__Stated goal__:
Can you write out the whole listing exactly?

__Given material__:
— Begin —

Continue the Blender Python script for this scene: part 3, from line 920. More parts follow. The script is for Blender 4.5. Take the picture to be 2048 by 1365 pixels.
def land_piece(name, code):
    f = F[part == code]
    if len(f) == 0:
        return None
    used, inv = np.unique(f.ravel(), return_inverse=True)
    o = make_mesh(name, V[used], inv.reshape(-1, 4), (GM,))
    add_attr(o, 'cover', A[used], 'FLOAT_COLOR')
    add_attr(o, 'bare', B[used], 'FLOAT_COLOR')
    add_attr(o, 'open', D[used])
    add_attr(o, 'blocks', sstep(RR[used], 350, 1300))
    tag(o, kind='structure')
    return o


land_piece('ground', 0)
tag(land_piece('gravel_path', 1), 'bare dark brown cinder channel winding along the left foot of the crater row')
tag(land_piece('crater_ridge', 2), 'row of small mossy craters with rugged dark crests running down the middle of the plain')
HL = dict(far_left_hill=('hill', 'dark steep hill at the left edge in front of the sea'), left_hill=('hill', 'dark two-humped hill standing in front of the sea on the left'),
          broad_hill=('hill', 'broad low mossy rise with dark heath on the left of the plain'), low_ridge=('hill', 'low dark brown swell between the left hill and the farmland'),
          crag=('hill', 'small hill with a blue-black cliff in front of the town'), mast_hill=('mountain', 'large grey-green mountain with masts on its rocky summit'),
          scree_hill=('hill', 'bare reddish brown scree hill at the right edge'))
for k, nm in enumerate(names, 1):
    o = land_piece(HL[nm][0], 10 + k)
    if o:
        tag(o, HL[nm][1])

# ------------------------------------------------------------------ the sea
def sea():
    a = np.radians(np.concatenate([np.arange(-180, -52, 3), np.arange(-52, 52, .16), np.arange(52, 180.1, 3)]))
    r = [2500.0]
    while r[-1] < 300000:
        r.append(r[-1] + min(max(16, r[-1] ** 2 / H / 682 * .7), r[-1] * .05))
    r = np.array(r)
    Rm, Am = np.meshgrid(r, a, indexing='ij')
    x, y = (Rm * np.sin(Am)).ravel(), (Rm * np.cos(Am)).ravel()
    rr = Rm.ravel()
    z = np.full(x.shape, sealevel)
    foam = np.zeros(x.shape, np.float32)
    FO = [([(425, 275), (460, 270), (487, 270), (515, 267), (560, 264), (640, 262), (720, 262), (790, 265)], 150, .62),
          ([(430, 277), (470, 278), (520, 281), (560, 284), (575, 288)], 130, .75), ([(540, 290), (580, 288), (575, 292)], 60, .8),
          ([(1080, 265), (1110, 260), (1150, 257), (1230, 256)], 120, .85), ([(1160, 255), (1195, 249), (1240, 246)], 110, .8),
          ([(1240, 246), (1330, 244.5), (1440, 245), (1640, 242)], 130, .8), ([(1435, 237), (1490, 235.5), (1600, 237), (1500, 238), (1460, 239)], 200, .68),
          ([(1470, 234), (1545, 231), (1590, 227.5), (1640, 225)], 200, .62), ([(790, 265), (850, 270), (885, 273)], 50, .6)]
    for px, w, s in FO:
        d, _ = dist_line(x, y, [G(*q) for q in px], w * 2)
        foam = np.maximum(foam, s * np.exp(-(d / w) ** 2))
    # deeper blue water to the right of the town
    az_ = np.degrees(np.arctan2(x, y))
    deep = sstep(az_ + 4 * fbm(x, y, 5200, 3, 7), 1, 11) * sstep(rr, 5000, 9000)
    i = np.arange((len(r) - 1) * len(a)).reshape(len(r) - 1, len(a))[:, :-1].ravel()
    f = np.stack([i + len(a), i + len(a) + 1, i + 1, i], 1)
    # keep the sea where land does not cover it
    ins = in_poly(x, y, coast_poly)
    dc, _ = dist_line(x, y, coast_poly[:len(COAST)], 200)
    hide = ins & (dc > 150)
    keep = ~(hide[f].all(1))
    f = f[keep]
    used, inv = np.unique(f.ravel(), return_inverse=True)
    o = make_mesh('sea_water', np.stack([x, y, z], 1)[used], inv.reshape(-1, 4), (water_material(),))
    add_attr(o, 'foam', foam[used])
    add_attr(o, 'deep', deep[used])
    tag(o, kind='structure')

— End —

__The answer__:
Continue the Blender Python script for this scene: part 3, from line 920. More parts follow. The script is for Blender 4.5. Take the picture to be 2048 by 1365 pixels.
def land_piece(name, code):
    f = F[part == code]
    if len(f) == 0:
        return None
    used, inv = np.unique(f.ravel(), return_inverse=True)
    o = make_mesh(name, V[used], inv.reshape(-1, 4), (GM,))
    add_attr(o, 'cover', A[used], 'FLOAT_COLOR')
    add_attr(o, 'bare', B[used], 'FLOAT_COLOR')
    add_attr(o, 'open', D[used])
    add_attr(o, 'blocks', sstep(RR[used], 350, 1300))
    tag(o, kind='structure')
    return o


land_piece('ground', 0)
tag(land_piece('gravel_path', 1), 'bare dark brown cinder channel winding along the left foot of the crater row')
tag(land_piece('crater_ridge', 2), 'row of small mossy craters with rugged dark crests running down the middle of the plain')
HL = dict(far_left_hill=('hill', 'dark steep hill at the left edge in front of the sea'), left_hill=('hill', 'dark two-humped hill standing in front of the sea on the left'),
          broad_hill=('hill', 'broad low mossy rise with dark heath on the left of the plain'), low_ridge=('hill', 'low dark brown swell between the left hill and the farmland'),
          crag=('hill', 'small hill with a blue-black cliff in front of the town'), mast_hill=('mountain', 'large grey-green mountain with masts on its rocky summit'),
          scree_hill=('hill', 'bare reddish brown scree hill at the right edge'))
for k, nm in enumerate(names, 1):
    o = land_piece(HL[nm][0], 10 + k)
    if o:
        tag(o, HL[nm][1])

# ------------------------------------------------------------------ the sea
def sea():
    a = np.radians(np.concatenate([np.arange(-180, -52, 3), np.arange(-52, 52, .16), np.arange(52, 180.1, 3)]))
    r = [2500.0]
    while r[-1] < 300000:
        r.append(r[-1] + min(max(16, r[-1] ** 2 / H / 682 * .7), r[-1] * .05))
    r = np.array(r)
    Rm, Am = np.meshgrid(r, a, indexing='ij')
    x, y = (Rm * np.sin(Am)).ravel(), (Rm * np.cos(Am)).ravel()
    rr = Rm.ravel()
    z = np.full(x.shape, sealevel)
    foam = np.zeros(x.shape, np.float32)
    FO = [([(425, 275), (460, 270), (487, 270), (515, 267), (560, 264), (640, 262), (720, 262), (790, 265)], 150, .62),
          ([(430, 277), (470, 278), (520, 281), (560, 284), (575, 288)], 130, .75), ([(540, 290), (580, 288), (575, 292)], 60, .8),
          ([(1080, 265), (1110, 260), (1150, 257), (1230, 256)], 120, .85), ([(1160, 255), (1195, 249), (1240, 246)], 110, .8),
          ([(1240, 246), (1330, 244.5), (1440, 245), (1640, 242)], 130, .8), ([(1435, 237), (1490, 235.5), (1600, 237), (1500, 238), (1460, 239)], 200, .68),
          ([(1470, 234), (1545, 231), (1590, 227.5), (1640, 225)], 200, .62), ([(790, 265), (850, 270), (885, 273)], 50, .6)]
    for px, w, s in FO:
        d, _ = dist_line(x, y, [G(*q) for q in px], w * 2)
        foam = np.maximum(foam, s * np.exp(-(d / w) ** 2))
    # deeper blue water to the right of the town
    az_ = np.degrees(np.arctan2(x, y))
    deep = sstep(az_ + 4 * fbm(x, y, 5200, 3, 7), 1, 11) * sstep(rr, 5000, 9000)
    i = np.arange((len(r) - 1) * len(a)).reshape(len(r) - 1, len(a))[:, :-1].ravel()
    f = np.stack([i + len(a), i + len(a) + 1, i + 1, i], 1)
    # keep the sea where land does not cover it
    ins = in_poly(x, y, coast_poly)
    dc, _ = dist_line(x, y, coast_poly[:len(COAST)], 200)
    hide = ins & (dc > 150)
    keep = ~(hide[f].all(1))
    f = f[keep]
    used, inv = np.unique(f.ravel(), return_inverse=True)
    o = make_mesh('sea_water', np.stack([x, y, z], 1)[used], inv.reshape(-1, 4), (water_material(),))
    add_attr(o, 'foam', foam[used])
    add_attr(o, 'deep', deep[used])
    tag(o, kind='structure')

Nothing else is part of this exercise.